Раскольниковых, братьев Карамазовых — нет. Есть только Достоевский (а они — только в его голове, только в его душе).
Как в музыке Баха и Моцарта, как в книгах Пушкина и Достоевского, в скульптурах, картинах Рафаэля, Микеланджело, Леонардо мне интереснее всего и дороже они сами, творцы, — так для меня самое главное в Новом Завете — Сам Христос, Его свет, Его тайна. Тайна — в Творце, а творение — «лишь» знаки этой тайны, язык тайны.
Вывести «образ Христа» из текста Нового Завета — вот «задачка»! «Задачка», которую человечество пытается решить уже две тысячи лет (иногда, впрочем, запутавшись и озверев, пытается отбросить самое задачку, но все равно — неведомой силой — к ней возвращается).
Прямого, от Себя написанного, Слова Христа — нет. Есть Его Слово — «ретранслированное», слышанное и записанное апостолами.
Счастье, что от «Гомеров» остались только их произведения (труднее, но и точнее задача). Но это же — и несчастье.
Надо соединить то и другое. Сначала абсолютно отвлечься (насколько это возможно) от всякого знания о жизни художника. Только — читать, читать, читать его самого. А уж потом — сопоставлять с жизнью.
Отсюда понятен, объясним и оправдан отрицательный подход М.М. Бахтина к «биографии» художников. Это естественная реакция на грубое, механическое, снижающее увязывание одного с другим. Однако сейчас (особенно в отношении Пушкина) собрана такая масса биографического материала, которая позволяет установить эту связь органически. Хотелось бы, чтобы книга моя и стала попыткой установить такую связь, но в таком порядке:
1. Художественные произведения.
2. Черновики.
3. Жизнь художника.
Нельзя тут ни один пункт переставлять. Именно такой порядок. Он — самый доказательный.

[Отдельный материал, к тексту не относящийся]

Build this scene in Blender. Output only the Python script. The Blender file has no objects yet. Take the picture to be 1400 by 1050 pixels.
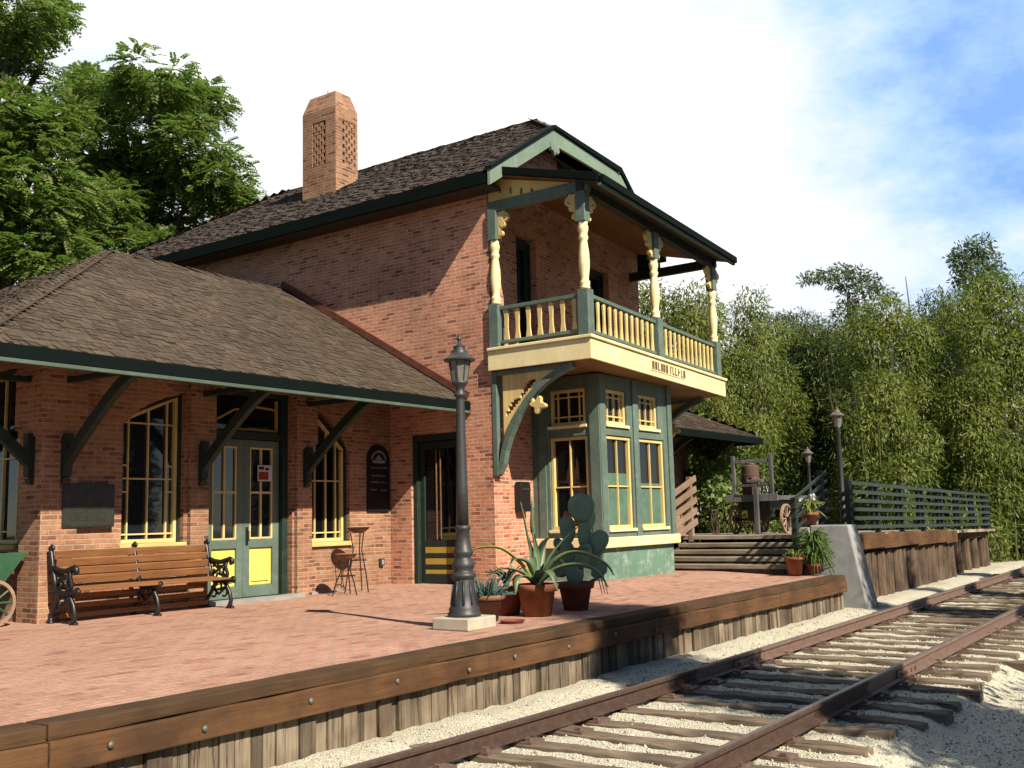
import bpy, bmesh, math, random
import numpy as np
from mathutils import Vector, Matrix
random.seed(7); rng = np.random.default_rng(7)
sc = bpy.context.scene
COL = sc.collection
R = math.radians
PI = math.pi

# ------------------------------------------------------------------ materials
MATS = {}
def new_mat(name):
    m = bpy.data.materials.new(name); m.use_nodes = True
    nt = m.node_tree; nt.nodes.clear()
    out = nt.nodes.new('ShaderNodeOutputMaterial')
    b = nt.nodes.new('ShaderNodeBsdfPrincipled')
    nt.links.new(b.outputs[0], out.inputs[0])
    MATS[name] = m
    return m, nt, b, out
def N(nt, t, **kw):
    n = nt.nodes.new('ShaderNode' + t)
    for k, v in kw.items():
        if k.startswith('i_'):
            n.inputs[k[2:].replace('_', ' ')].default_value = v
        else:
            setattr(n, k, v)
    return n
def L(nt, a, ao, b, bi): nt.links.new(a.outputs[ao], b.inputs[bi])
ALB = .75
def c4(c): return (c[0]*ALB, c[1]*ALB, c[2]*ALB, 1)
def mixc(nt, fac, a, b, blend='MIX'):
    """a, b: colour tuples or (node, socket); fac: float or (node, socket)"""
    n = nt.nodes.new('ShaderNodeMix'); n.data_type = 'RGBA'; n.blend_type = blend
    for val, idx in ((fac, 0), (a, 6), (b, 7)):
        if isinstance(val, tuple) and hasattr(val[0], 'outputs'):
            nt.links.new(val[0].outputs[val[1]], n.inputs[idx])
        elif idx == 0: n.inputs[0].default_value = val
        else: n.inputs[idx].default_value = c4(val)
    return (n, 2)
def ramp(nt, src, stops, interp='LINEAR'):
    n = nt.nodes.new('ShaderNodeValToRGB'); n.color_ramp.interpolation = interp
    els = n.color_ramp.elements
    while len(els) < len(stops): els.new(0.5)
    for e, (p, c) in zip(els, stops):
        e.position = p; e.color = c4(c) if isinstance(c, (tuple, list)) else (c, c, c, 1)
    nt.links.new(src[0].outputs[src[1]], n.inputs[0])
    return (n, 0)
def setin(nt, b, sock, src):
    if isinstance(src, tuple) and hasattr(src[0], 'outputs'): nt.links.new(src[0].outputs[src[1]], b.inputs[sock])
    else: b.inputs[sock].default_value = c4(src) if isinstance(src, tuple) else src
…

Это отчеканить и вести лейтмотивом. Наиболее последовательно эта методология проведена в «Самообмане Раскольникова» и в главке «О мужестве быть смешным». Но за исключением анализа «Преступления и наказания», где она, эта методология, проведена предельно наглядно, по пунктам, — в отношении других произведений она как бы «растворена». Она есть, но ее не видно. Я исходил из нее совершенно сознательно и столь же сознательно ее «растворил».
Итак: единственная самоцель — сам художник как личность. Все-все остальное — лишь средство для достижения этой цели.

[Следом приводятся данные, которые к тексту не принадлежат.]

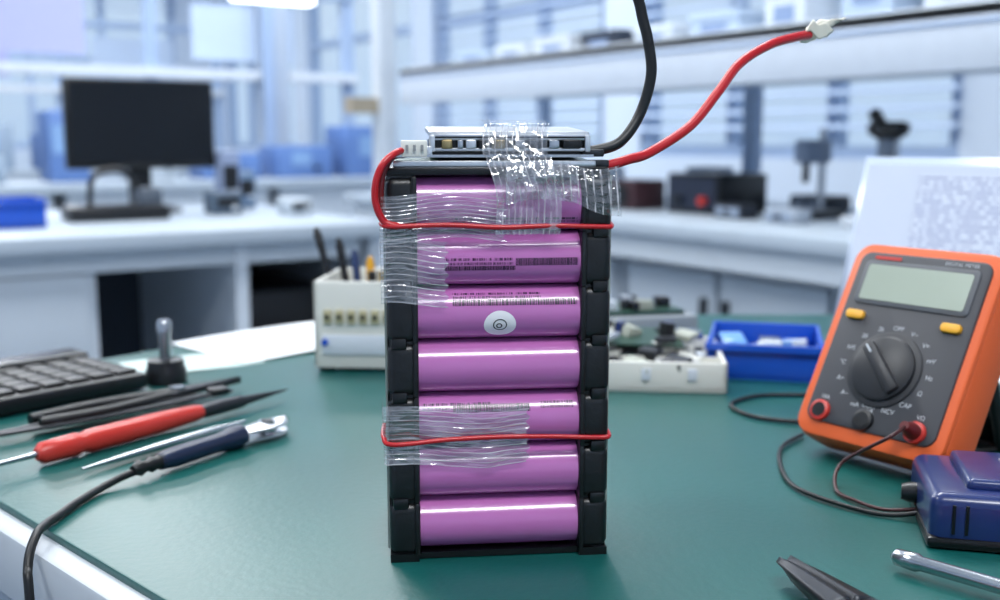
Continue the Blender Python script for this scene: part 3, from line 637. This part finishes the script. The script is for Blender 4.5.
# ---------------------------------------------------------------- right foreground
g=Grp('bench_clamp_meter',T(.228,.430,0,-14))
g.box('body',(0,0,.012),(.098,.062,.022),navy,bev=.005,seg=4)
g.box('top_cover',(.006,.002,.0240),(.080,.046,.006),navy,bev=.0025,seg=3)
g.box('label_plate',(.006,-.002,.0274),(.045,.026,.0012),mat('plate_silver','#a7abc4',.3,metal=.4),bev=.0004)
g.box('base_gasket',(0,0,.003),(.100,.064,.005),blackg,bev=.002)
g.lathe('cable_gland',[(0,.0050),(.006,.0044),(.009,.0035)],dark,(-.046,.010,.010),(-1,.1,0))
for k in range(2): g.box('groove_%d'%k,(-.040+k*.005,-.0308,.013),(.0012,.002,.012),blackg)
g=Grp('screwdriver',T(0,0))
a=Vector((.1500,.3900,.0060)); d=dirv(a,(.2100,.3280,.0060))
g.lathe('blade',[(0,.0010),(.002,.0032),(.010,.0036),(.012,.0028),(.055,.0028)],steel,a,d); g.lathe('handle',[(0,.004),(.004,.008),(.02,.0065),(.03,.009),(.08,.009),(.09,.006)],redp,a+d*.054+Vector((0,0,.003)),d)
g=Grp('pliers',T(-.001,-.013))
a=Vector((.107,.391,.004)); d=dirv(a,(.126,.335,.004)); s=Vector((-d.y,d.x,0))
for k,sg in enumerate((-1,1)):
    g.sheet('jaw_%d'%k,lambda u,v,sg=sg: tuple(a+d*.040*u+s*(sg*(.0006+.0078*v*math.sqrt(u+.02)))+Vector((0,0,.001+.004*(1-v*.5)))),16,4,dsteel,thick=.005)
    g.tube('handle_%d'%k,[tuple(a+d*.05+s*sg*.004),tuple(a+d*.075+s*sg*.012+Vector((0,0,.002))),tuple(a+d*.12+s*sg*.018+Vector((0,0,.002))),tuple(a+d*.16+s*sg*.014+Vector((0,0,.002)))],.0055,redp)
g.cyl('pivot',tuple(a+d*.046+Vector((0,0,-.003))),tuple(a+d*.046+Vector((0,0,.006))),.0095,dsteel,n=24)

# ---------------------------------------------------------------- world + camera
w=bpy.data.worlds.new('sky'); scene.world=w; w.use_nodes=True; nt=w.node_tree; bg=nt.nodes['Background']
tc=N(nt,'ShaderNodeTexCoord'); sp=N(nt,'ShaderNodeSeparateXYZ'); nt.links.new(tc.outputs['Generated'],sp.inputs[0])
cr=N(nt,'ShaderNodeValToRGB'); nt.links.new(sp.outputs[2],cr.inputs[0])
cr.color_ramp.elements[0].position=0; cr.color_ramp.elements[0].color=(.62,.76,.95,1); cr.color_ramp.elements[1].position=.35; cr.color_ramp.elements[1].color=(.85,.93,1,1)
nt.links.new(cr.outputs[0],bg.inputs[0]); bg.inputs[1].default_value=.98
cam=bpy.data.cameras.new('camera'); co=bpy.data.objects.new('camera',cam); scene.collection.objects.link(co); scene.camera=co
cam.sensor_width=36; cam.lens=38.41; cam.clip_start=.01; cam.clip_end=100
co.location=(0,0,TOP+.1632); co.rotation_euler=(math.radians(90-8.5),0,-A)
cam.dof.use_dof=True; cam.dof.focus_distance=.415; cam.dof.aperture_fstop=8.0
try: scene.view_settings.view_transform='Standard'
except Exception: pass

И когда я говорю: мне интересны не герои, не персонажи, а только сам Творец, — то отсюда вовсе не следует, что они мне не интересны в смысле познавательном. Да наоборот! Совсем наоборот! У меня же нет другого — главного — пути для решения самой главной задачи.
Пример предельный, самый предельный — с Новым Заветом, — и есть «прамодель» отношения к любому тексту (о чем «формализм», насовершавший тьму локальных и общих — ценнейших — открытий и изобретений, — в конце концов начисто забыл). Абстрагировавшись — на время — от жизни, чтобы потом ее глубже понять, он настолько увлекся средствами, что позабыл о цели.

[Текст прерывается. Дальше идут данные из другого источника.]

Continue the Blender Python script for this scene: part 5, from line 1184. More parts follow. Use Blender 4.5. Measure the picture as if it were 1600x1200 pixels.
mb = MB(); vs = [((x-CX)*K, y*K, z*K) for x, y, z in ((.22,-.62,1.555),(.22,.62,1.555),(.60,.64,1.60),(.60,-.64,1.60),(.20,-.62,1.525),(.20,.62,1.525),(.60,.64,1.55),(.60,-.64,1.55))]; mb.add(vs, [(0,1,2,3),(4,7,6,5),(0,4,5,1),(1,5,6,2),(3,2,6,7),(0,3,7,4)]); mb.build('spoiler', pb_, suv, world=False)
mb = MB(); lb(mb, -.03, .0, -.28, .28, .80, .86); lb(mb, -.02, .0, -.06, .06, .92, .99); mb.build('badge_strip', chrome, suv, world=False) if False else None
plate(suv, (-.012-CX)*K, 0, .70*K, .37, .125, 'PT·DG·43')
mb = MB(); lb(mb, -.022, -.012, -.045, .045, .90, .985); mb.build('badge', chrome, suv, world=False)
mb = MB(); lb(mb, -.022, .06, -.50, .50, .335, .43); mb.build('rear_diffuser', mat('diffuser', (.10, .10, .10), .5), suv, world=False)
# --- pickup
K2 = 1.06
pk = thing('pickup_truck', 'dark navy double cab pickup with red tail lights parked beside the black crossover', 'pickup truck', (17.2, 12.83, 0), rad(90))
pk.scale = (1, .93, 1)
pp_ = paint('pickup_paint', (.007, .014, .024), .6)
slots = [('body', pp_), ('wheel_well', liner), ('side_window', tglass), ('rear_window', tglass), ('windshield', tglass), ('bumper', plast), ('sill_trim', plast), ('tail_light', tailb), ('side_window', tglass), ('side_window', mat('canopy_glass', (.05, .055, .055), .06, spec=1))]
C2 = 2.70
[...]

Когда Достоевский пишет («Подросток»): «Что такое Божье творение, что такое Бог? Это, как бы, представь — пушкинское стихотворение…» [201]
Не Бог через Пушкина, а Пушкин — через Бога?! Но это же и есть проявление высшей связи между Небом и Землей, Творцом небесным и земным, это же и есть божий огонь в человеке. То же самое надо сказать и тогда, когда я, сопоставив все до единого определения (эпитеты и пр.) Христа, с одной стороны, а с другой — Гомера, Сервантеса, Шекспира, Пушкина, определения, данные им, Достоевским, пришел к выводу об абсолютном тождестве этих определений. В этом и проявилась опять та же связь: Божий огонь в земных сердцах.
201
«Жизнь есть тоже художественное произведение Самого Творца, в окончательной и безукоризненной форме пушкинского стихотворения» — это говорит в «Подростке» старый князь Сокольский (13; 256).